* PROVIDED MATERIAL
————————

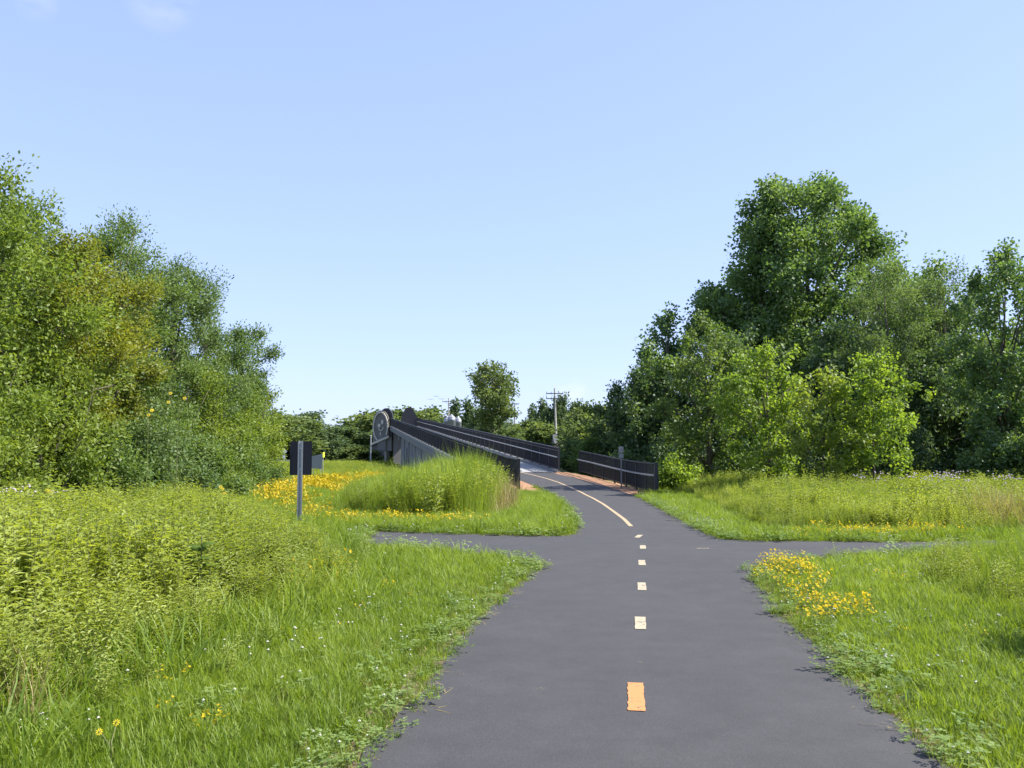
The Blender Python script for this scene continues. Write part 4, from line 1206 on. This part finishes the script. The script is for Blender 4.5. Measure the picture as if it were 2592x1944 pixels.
rg = np.random.default_rng(21)
V_short = [geo_mesh('short_grass', blades(24, .13, .10, .006, .55, rg), [GR['short']]) for k in range(5)]
V_lush = [geo_mesh('lush_grass', blades(26, .24, .13, .008, .7, rg), [GR['short']]) for k in range(4)]
V_tall = [geo_mesh('tall_grass', blades(26, 1.0, .27, .009, .24, rg, 4), [GR['tall']]) for k in range(5)]
V_forb = [geo_mesh('meadow_forb', cat_geo(leafy_stems(5, .88, .16, rg, 24, .135, .017), blades(7, .7, .15, .009, .5, rg)), [GR['forb'], GR['stalk']]) for k in range(6)]
V_forb_far = [geo_mesh('meadow_forb', cat_geo(leafy_stems(7, .95, .25, rg, 20, .16, .022), blades(8, .85, .22, .014, .4, rg)), [GR['forb'], GR['stalk']]) for k in range(4)]
def clover_geo(flowers):
    V, Q, T, Mi = [], [], [], []
    for k in range(26):
        a = rg.uniform(0, 2*PI); rr = .13 * rg.uniform(0, 1) ** .5
        c = np.array([rr*math.cos(a), rr*math.sin(a), rg.uniform(.03, .10)])
        for p in range(3):
            t0 = rg.uniform(0, .6) + p * 2.09; L = .022 * rg.uniform(.7, 1.3)
            ax = np.array([math.cos(t0), math.sin(t0), rg.uniform(-.1, .35)]); sd = np.array([-math.sin(t0), math.cos(t0), 0]) * L * .5
            i0 = len(V); V += [tuple(c), tuple(c + ax*L*.6 + sd), tuple(c + ax*L), tuple(c + ax*L*.6 - sd)]
            Q.append((i0, i0+1, i0+2, i0+3)); T.append(rg.uniform(0, 1)); Mi.append(0)
    g = (V, Q, T, Mi)
    if flowers: g = cat_geo(g, heads(flowers, .09, .16, .12, .011, rg, 1))
    return g
V_clover = [geo_mesh('clover', clover_geo(k % 2), [GR['clover'], GR['white']]) for k in range(4)]
V_white = [geo_mesh('white_clover', heads(3, .1, .18, .12, .010, rg, 1), [GR['clover'], GR['white']]) for k in range(3)]
V_yellow = [geo_mesh('yellow_flowers', cat_geo(leafy_stems(6, .2, .13, rg, 10, .035, .009), discs(14, .13, .25, .15, .017, rg, 2, 5)), [GR['clover'], GR['stalk'], GR['yellow']]) for k in range(4)]
V_field = [geo_mesh('yellow_flowers', cat_geo(blades(14, .3, .3, .012, .5, rg), discs(16, .2, .34, .34, .032, rg, 1, 5)), [GR['tall'], GR['field']]) for k in range(4)]
V_straw = [geo_mesh('straw', blades(24, .8, .16, .007, .45, rg, 4), [GR['straw']]) for k in range(3)]
V_lilac = [geo_mesh('lilac_flowers', cat_geo(leafy_stems(5, .9, .2, rg, 14, .1, .012), heads(9, .78, 1.02, .24, .028, rg, 2)), [GR['forb'], GR['stalk'], GR['lilac']]) for k in range(3)]

def litter_geo():
    V, Q, T, Mi = [], [], [], []
    for k in range(16):
        c = np.array([rg.normal(0, .09), rg.normal(0, .09), rg.uniform(.012, .03)]); a = rg.uniform(0, 6.28); L = rg.uniform(.02, .09)
        d = np.array([math.cos(a), math.sin(a), rg.normal(0, .15)]) * L; w = np.array([-math.sin(a), math.cos(a), .3]) * .003
        i0 = len(V); V += [tuple(c - w), tuple(c + d - w * .3), tuple(c + d + w * .3), tuple(c + w)]; Q.append((i0, i0+1, i0+2, i0+3)); T.append(rg.uniform(0, 1)); Mi.append(0)
    return V, Q, T, Mi
V_litter = [geo_mesh('litter', litter_geo(), [GR['straw']]) for k in range(3)]
def patchy(x, y, s=1.0, ph=0.0):
    return .5 + .5 * (np.sin(x*.9*s + 1.7*np.sin(y*.5*s + ph) + ph) * .5 + np.sin(y*.7*s - x*.4*s + 2*ph) * .35 + np.sin(x*2.3*s + y*1.9*s) * .15)

TALL_L = [(-3.9, 2.6), (-3.1, 5.4), (-2.75, 7.1), (-2.5, 9), (-2.15, 10.7), (-2.35, 12.6), (-3.1, 14.6), (-4.0, 16.8), (-4.8, 19.0), (-5.4, 21.5), (-7.0, 25), (-9.2, 29.5), (-10.6, 34), (-11.2, 45), (-12.8, 45), (-13, 20), (-7, 2.6)]
MID_R = [(4.6, 5.6), (4.9, 8.0), (5.2, 10.2), (5.6, 12.2), (6.4, 13.9), (8.4, 15.2), (15, 15.9), (15, 5)]
FAR_R = [(5.5, 19.6), (6.0, 24), (6.6, 30), (7.0, 36), (6.7, 38.5), (7.2, 43), (9, 50), (30, 50), (30, 19.4), (9.0, 19.0)]
MOUND = [(-4.9, 25.4), (-4.4, 24.0), (-3.7, 23.2), (-2.9, 22.9), (-2.0, 22.3), (-1.2, 22.7), (-0.65, 23.2), (-.45, 25.5), (-.32, 30), (-.35, 34), (-.6, 39), (-1.1, 44), (-2.2, 50), (-3.1, 56), (-6, 66), (-9, 66), (-8.2, 52), (-6.4, 38), (-5.6, 30)]
FIELD = [(-12, 40), (-11.0, 56), (-8.3, 57), (-6.5, 38), (-5.4, 27), (-4.3, 23.6), (-2.6, 21.6), (-2.8, 20.7), (-5.0, 21.2), (-5.9, 23.4), (-9.4, 30.5)]
SHORT = [(-7, 2.2), (-7, 20), (-8, 36), (-3, 42), (7.5, 42), (9, 22), (16, 20), (16, 2.2)]
NEAR_EDGE = left_edge + right_edge[::-1]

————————

* STATED EXERCISE
Transcribe the listing in full. Omit the pictures and keep every line exact.

* EXPECTED OUTPUT
The Blender Python script for this scene continues. Write part 4, from line 1206 on. This part finishes the script. The script is for Blender 4.5. Measure the picture as if it were 2592x1944 pixels.
rg = np.random.default_rng(21)
V_short = [geo_mesh('short_grass', blades(24, .13, .10, .006, .55, rg), [GR['short']]) for k in range(5)]
V_lush = [geo_mesh('lush_grass', blades(26, .24, .13, .008, .7, rg), [GR['short']]) for k in range(4)]
V_tall = [geo_mesh('tall_grass', blades(26, 1.0, .27, .009, .24, rg, 4), [GR['tall']]) for k in range(5)]
V_forb = [geo_mesh('meadow_forb', cat_geo(leafy_stems(5, .88, .16, rg, 24, .135, .017), blades(7, .7, .15, .009, .5, rg)), [GR['forb'], GR['stalk']]) for k in range(6)]
V_forb_far = [geo_mesh('meadow_forb', cat_geo(leafy_stems(7, .95, .25, rg, 20, .16, .022), blades(8, .85, .22, .014, .4, rg)), [GR['forb'], GR['stalk']]) for k in range(4)]
def clover_geo(flowers):
    V, Q, T, Mi = [], [], [], []
    for k in range(26):
        a = rg.uniform(0, 2*PI); rr = .13 * rg.uniform(0, 1) ** .5
        c = np.array([rr*math.cos(a), rr*math.sin(a), rg.uniform(.03, .10)])
        for p in range(3):
            t0 = rg.uniform(0, .6) + p * 2.09; L = .022 * rg.uniform(.7, 1.3)
            ax = np.array([math.cos(t0), math.sin(t0), rg.uniform(-.1, .35)]); sd = np.array([-math.sin(t0), math.cos(t0), 0]) * L * .5
            i0 = len(V); V += [tuple(c), tuple(c + ax*L*.6 + sd), tuple(c + ax*L), tuple(c + ax*L*.6 - sd)]
            Q.append((i0, i0+1, i0+2, i0+3)); T.append(rg.uniform(0, 1)); Mi.append(0)
    g = (V, Q, T, Mi)
    if flowers: g = cat_geo(g, heads(flowers, .09, .16, .12, .011, rg, 1))
    return g
V_clover = [geo_mesh('clover', clover_geo(k % 2), [GR['clover'], GR['white']]) for k in range(4)]
V_white = [geo_mesh('white_clover', heads(3, .1, .18, .12, .010, rg, 1), [GR['clover'], GR['white']]) for k in range(3)]
V_yellow = [geo_mesh('yellow_flowers', cat_geo(leafy_stems(6, .2, .13, rg, 10, .035, .009), discs(14, .13, .25, .15, .017, rg, 2, 5)), [GR['clover'], GR['stalk'], GR['yellow']]) for k in range(4)]
V_field = [geo_mesh('yellow_flowers', cat_geo(blades(14, .3, .3, .012, .5, rg), discs(16, .2, .34, .34, .032, rg, 1, 5)), [GR['tall'], GR['field']]) for k in range(4)]
V_straw = [geo_mesh('straw', blades(24, .8, .16, .007, .45, rg, 4), [GR['straw']]) for k in range(3)]
V_lilac = [geo_mesh('lilac_flowers', cat_geo(leafy_stems(5, .9, .2, rg, 14, .1, .012), heads(9, .78, 1.02, .24, .028, rg, 2)), [GR['forb'], GR['stalk'], GR['lilac']]) for k in range(3)]

def litter_geo():
    V, Q, T, Mi = [], [], [], []
    for k in range(16):
        c = np.array([rg.normal(0, .09), rg.normal(0, .09), rg.uniform(.012, .03)]); a = rg.uniform(0, 6.28); L = rg.uniform(.02, .09)
        d = np.array([math.cos(a), math.sin(a), rg.normal(0, .15)]) * L; w = np.array([-math.sin(a), math.cos(a), .3]) * .003
        i0 = len(V); V += [tuple(c - w), tuple(c + d - w * .3), tuple(c + d + w * .3), tuple(c + w)]; Q.append((i0, i0+1, i0+2, i0+3)); T.append(rg.uniform(0, 1)); Mi.append(0)
    return V, Q, T, Mi
V_litter = [geo_mesh('litter', litter_geo(), [GR['straw']]) for k in range(3)]
def patchy(x, y, s=1.0, ph=0.0):
    return .5 + .5 * (np.sin(x*.9*s + 1.7*np.sin(y*.5*s + ph) + ph) * .5 + np.sin(y*.7*s - x*.4*s + 2*ph) * .35 + np.sin(x*2.3*s + y*1.9*s) * .15)

TALL_L = [(-3.9, 2.6), (-3.1, 5.4), (-2.75, 7.1), (-2.5, 9), (-2.15, 10.7), (-2.35, 12.6), (-3.1, 14.6), (-4.0, 16.8), (-4.8, 19.0), (-5.4, 21.5), (-7.0, 25), (-9.2, 29.5), (-10.6, 34), (-11.2, 45), (-12.8, 45), (-13, 20), (-7, 2.6)]
MID_R = [(4.6, 5.6), (4.9, 8.0), (5.2, 10.2), (5.6, 12.2), (6.4, 13.9), (8.4, 15.2), (15, 15.9), (15, 5)]
FAR_R = [(5.5, 19.6), (6.0, 24), (6.6, 30), (7.0, 36), (6.7, 38.5), (7.2, 43), (9, 50), (30, 50), (30, 19.4), (9.0, 19.0)]
MOUND = [(-4.9, 25.4), (-4.4, 24.0), (-3.7, 23.2), (-2.9, 22.9), (-2.0, 22.3), (-1.2, 22.7), (-0.65, 23.2), (-.45, 25.5), (-.32, 30), (-.35, 34), (-.6, 39), (-1.1, 44), (-2.2, 50), (-3.1, 56), (-6, 66), (-9, 66), (-8.2, 52), (-6.4, 38), (-5.6, 30)]
FIELD = [(-12, 40), (-11.0, 56), (-8.3, 57), (-6.5, 38), (-5.4, 27), (-4.3, 23.6), (-2.6, 21.6), (-2.8, 20.7), (-5.0, 21.2), (-5.9, 23.4), (-9.4, 30.5)]
SHORT = [(-7, 2.2), (-7, 20), (-8, 36), (-3, 42), (7.5, 42), (9, 22), (16, 20), (16, 2.2)]
NEAR_EDGE = left_edge + right_edge[::-1]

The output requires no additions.